Matisse spent the summer of 1905 painting and drawing in the Mediterranean fishing town of Collioure, France with fellow artist André Derain. During this time, Matisse and Derain explored the role of color in their art, using blotches of bright and bold colors that did not always follow the actual natural coloring of their subject. This experimental summer was foundational to the movement now known as Fauvism, which was characterized by vibrant and unnatural colors and the simplification of line.
Music (Matisse) (1910)
Music (La Musique) is a wall-size painting made by Henri Matisse in 1910. The painting was commissioned by Sergei Shchukin, who hung it alongside Matisse's 1910 Dance on the staircase of his Moscow mansion. Matisse made the painting without any preparatory sketches, and thus the painting bears many traces of modifications. One can virtually trace the steps Matisse took to find the intended effect. As in Dance, the aim was to show man's attainment of a state of completeness by immersion in creativity.
The painting is now in the collection of the Hermitage Museum in Saint Petersburg, Russia.
The Open Window (Matisse) (1905)
The Open Window, also known as Open Window, Collioure, is a painting by Henri Matisse. The work, an oil on canvas, was painted in 1905 and exhibited at the Salon d'Automne in Paris the same year. It was bequeathed in 1998 by the estate of Mrs. John Hay Whitney to the National Gallery of Art, Washington, DC.
It is an example of the Fauvist style of painting that Matisse became famous for, and for which he was a leader, roughly between 1900–1909. The Open Window depicts the view out the window of his apartment in Collioure, on the Southern coast of France. We see sailboats on the water, as viewed from Matisse's hotel window overlooking the harbour. He returned frequently to the theme of the open window in Paris and especially during the years in Nice and Etretat, and in his final years, particularly during the late 1940s.
Woman Reading (1895)
Woman Reading (La Liseuse) is an oil-on-board painting executed in 1895 by the French artist Henri Matisse. It is displayed at the Musée Matisse, in Le Cateau-Cambrésis, having been on loan from the Centre Pompidou since 2002. It shows a woman, dressed in black, seated and reading, with her back to the viewer, in the calmness of a somewhat cluttered room. Matisse incorporated a self-portrait into the painting in the form of a framed drawing hanging on the wall at the upper left.

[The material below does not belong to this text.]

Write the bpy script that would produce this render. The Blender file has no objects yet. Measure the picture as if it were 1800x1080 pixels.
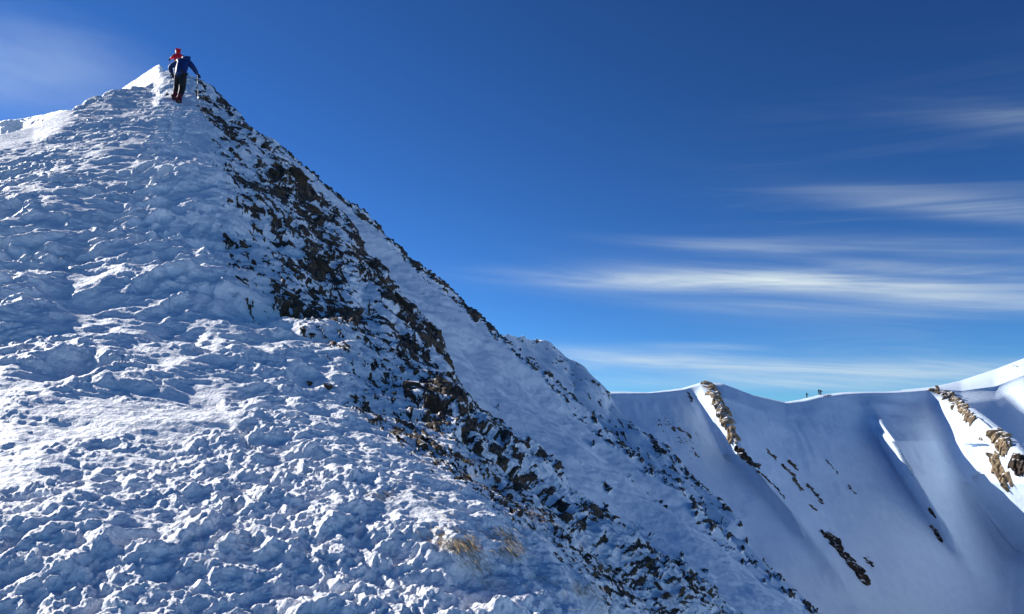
import bpy, bmesh, math, random
import numpy as np
from mathutils import Vector, Matrix

# ------------------------------------------------------------------ camera
W, H, F = 1800.0, 1080.0, 1285.0          # photograph size and focal length in its pixels
HORIZON = 760.0
PITCH = math.atan((HORIZON - H / 2) / F)
sc = bpy.context.scene
col = sc.collection
cam_d = bpy.data.cameras.new("camera")
cam_d.sensor_fit = 'HORIZONTAL'
cam_d.sensor_width = 36.0
cam_d.lens = 36.0 * F / W
cam_d.clip_start = 0.05
cam_d.clip_end = 20000
cam = bpy.data.objects.new("camera", cam_d)
cam.rotation_euler = (math.pi / 2 + PITCH, 0, 0)
col.objects.link(cam)
sc.camera = cam

# ------------------------------------------------------------------ light
SUN_AZ = math.radians(-57)    # measured from +Y (view direction) towards +X; negative = left
SUN_EL = math.radians(28)
sun_dir = Vector((math.sin(SUN_AZ) * math.cos(SUN_EL), math.cos(SUN_AZ) * math.cos(SUN_EL), math.sin(SUN_EL)))
sd = bpy.data.lights.new("sun", 'SUN')
sd.energy = 5.0
sd.angle = math.radians(0.53)
sd.color = (1.0, 0.955, 0.89)
sun = bpy.data.objects.new("sun", sd)
sun.rotation_euler = sun_dir.to_track_quat('Z', 'Y').to_euler()
col.objects.link(sun)
sc.view_settings.view_transform = 'Standard'
sc.view_settings.look = 'None'
sc.view_settings.exposure = 0.62
sc.view_settings.gamma = 1.0

# ------------------------------------------------------------------ node helpers
class NT:
    def __init__(s, tree):
        s.t = tree
    def n(s, typ, **kw):
        nd = s.t.nodes.new(typ)
        for k, v in kw.items():
            if k == 'ins':
                for a, b in v.items():
                    if isinstance(b, bpy.types.NodeSocket):
                        s.t.links.new(b, nd.inputs[a])
                    else:
                        nd.inputs[a].default_value = b
            else:
                setattr(nd, k, v)
        return nd
    def math(s, op, a, b=0.0, c=None, clamp=False):
        d = {0: a, 1: b}
        if c is not None:
            d[2] = c
        return s.n('ShaderNodeMath', operation=op, use_clamp=clamp, ins=d).outputs[0]
    def mixc(s, f, a, b):
        m = s.n('ShaderNodeMix', data_type='RGBA')
        for i, v in ((0, f), (6, a), (7, b)):
            if isinstance(v, bpy.types.NodeSocket):
                s.t.links.new(v, m.inputs[i])
            else:
                m.inputs[i].default_value = v
        return m.outputs[2]
    def ramp(s, f, stops):
        r = s.n('ShaderNodeValToRGB')
        e = r.color_ramp.elements
        while len(e) < len(stops):
            e.new(0.5)
        for i, (p, c) in enumerate(stops):
            e[i].position = p
            e[i].color = c if len(c) == 4 else (*c, 1)
        s.t.links.new(f, r.inputs[0])
        return r.outputs[0]
    def remap(s, v, a, b, c=0.0, d=1.0, smooth=True):
        return s.n('ShaderNodeMapRange', interpolation_type='SMOOTHSTEP' if smooth else 'LINEAR',
                   ins={0: v, 1: a, 2: b, 3: c, 4: d}).outputs[0]

# ------------------------------------------------------------------ world: clear high-altitude sky with cirrus
def px_dir(u, v):
    cx, cy = (u - W / 2) / F, (H / 2 - v) / F
    return Vector((cx, math.cos(PITCH) - cy * math.sin(PITCH), math.sin(PITCH) + cy * math.cos(PITCH)))

def px_ang(u, v):
    d = px_dir(u, v)
    return math.atan2(d.x, d.y), math.atan2(d.z, math.hypot(d.x, d.y))

world = bpy.data.worlds.new("World")
sc.world = world
world.use_nodes = True
world.node_tree.nodes.clear()
w = NT(world.node_tree)
sky = w.n('ShaderNodeTexSky', sky_type='NISHITA', sun_disc=False, sun_elevation=SUN_EL,
          sun_rotation=SUN_AZ, altitude=2600.0, air_density=1.0, dust_density=0.35, ozone_density=3.0)
tc = w.n('ShaderNodeTexCoord')
sep = w.n('ShaderNodeSeparateXYZ', ins={0: tc.outputs['Generated']})
az = w.math('ARCTAN2', sep.outputs[0], sep.outputs[1])
el = w.math('ARCSINE', sep.outputs[2])
# streaked cirrus: noise stretched along azimuth, slightly tilted
comb = w.n('ShaderNodeCombineXYZ', ins={0: w.math('MULTIPLY', az, 2.2), 1: w.math('ADD', w.math('MULTIPLY', el, 34.0), w.math('MULTIPLY', az, 3.4)), 2: 0.0})
wisp = w.n('ShaderNodeTexNoise', noise_dimensions='2D', ins={'Vector': comb.outputs[0], 'Scale': 1.0, 'Detail': 8.0, 'Roughness': 0.55, 'Distortion': 0.8}).outputs[0]
comb2 = w.n('ShaderNodeCombineXYZ', ins={0: w.math('MULTIPLY', az, 9.0), 1: w.math('ADD', w.math('MULTIPLY', el, 120.0), w.math('MULTIPLY', az, 14.0)), 2: 3.0})
fine = w.n('ShaderNodeTexNoise', noise_dimensions='2D', ins={'Vector': comb2.outputs[0], 'Scale': 1.0, 'Detail': 5.0, 'Roughness': 0.6}).outputs[0]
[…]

Blue Nude (Souvenir de Biskra) (1907)
Blue Nude (Souvenir of Biskra) (French: "Nu bleu, Souvenir de Biskra"), an early 1907 oil painting on canvas by Henri Matisse, is located at the Baltimore Museum of Art as part of the Cone Collection.
Matisse painted the nude when a sculpture he was working on shattered. He later finished the sculpture which is entitled Reclining Nude I (Aurore).
The Snail (1953)
The Snail (L'escargot) is a collage by Henri Matisse. The work was created from summer 1952 to early 1953. It is pigmented with gouache on paper, cut with shears and pasted onto a base layer of white paper measuring 9'43⁄4" × 9' 5" (287 × 288 cm). The piece is in the Tate Modern collection in London.
It consists of a number of colored shapes arranged in a spiral pattern, as suggested by the title. Matisse first drew the snail, then used the colored paper to interpret it. The composition pairs complementary colors: Matisse gave the work the alternative title La Composition Chromatique. From the early-to-mid-1940s Matisse was in increasingly poor health, and was suffering from arthritis. Eventually by 1950 he stopped painting in favor of gouaches découpées, paper cutouts. The Snail is a major example of this final body of works.
La Blouse Roumaine (1940)
La Blouse Roumaine (English: The Romanian Blouse) is an oil-on-canvas painting by Henri Matisse from 1940. Measuring 92 × 73 cm, the painting is currently held at the Musée National d'Art Moderne in Paris. It depicts a woman in a blue skirt and a white embroidered blouse.
Although the Centre Pompidou cites Lydia Delectorskaya as the original model, other candidates for the inspiration for the painting include Elvira Popescu, Elena Văcărescu, Anna de Noailles and Marthe Bibesco.
Luxe, Calme et Volupté (1904)
Luxe, Calme et Volupté (French pronunciation: [lyks kalm e vɔlypte]) is a 1904 oil painting by the French artist Henri Matisse. Both foundational in the oeuvre of Matisse and a pivotal work in the history of art, Luxe, Calme et Volupté is considered the starting point of Fauvism. This painting is a dynamic and vibrant work created early on in his career as a painter. It displays an evolution of the Neo-Impressionist style mixed with a new conceptual meaning based in fantasy and leisure that had not been seen in works before.
Prior to the beginning of his Fauvist period Matisse had been formally educated in the arts and started his career copying works from old masters. His first original works resembled those from his education. After he left school, influence from Impressionism developed into his work and gradually led him to the Post-Impressionist movement where this style stuck with him until it evolved into Fauvism. Matisse frequently purchased works from artists such as Cézanne, Van Gogh, and Gauguin during his time before Fauvism that influenced his painting and the development of his style over time.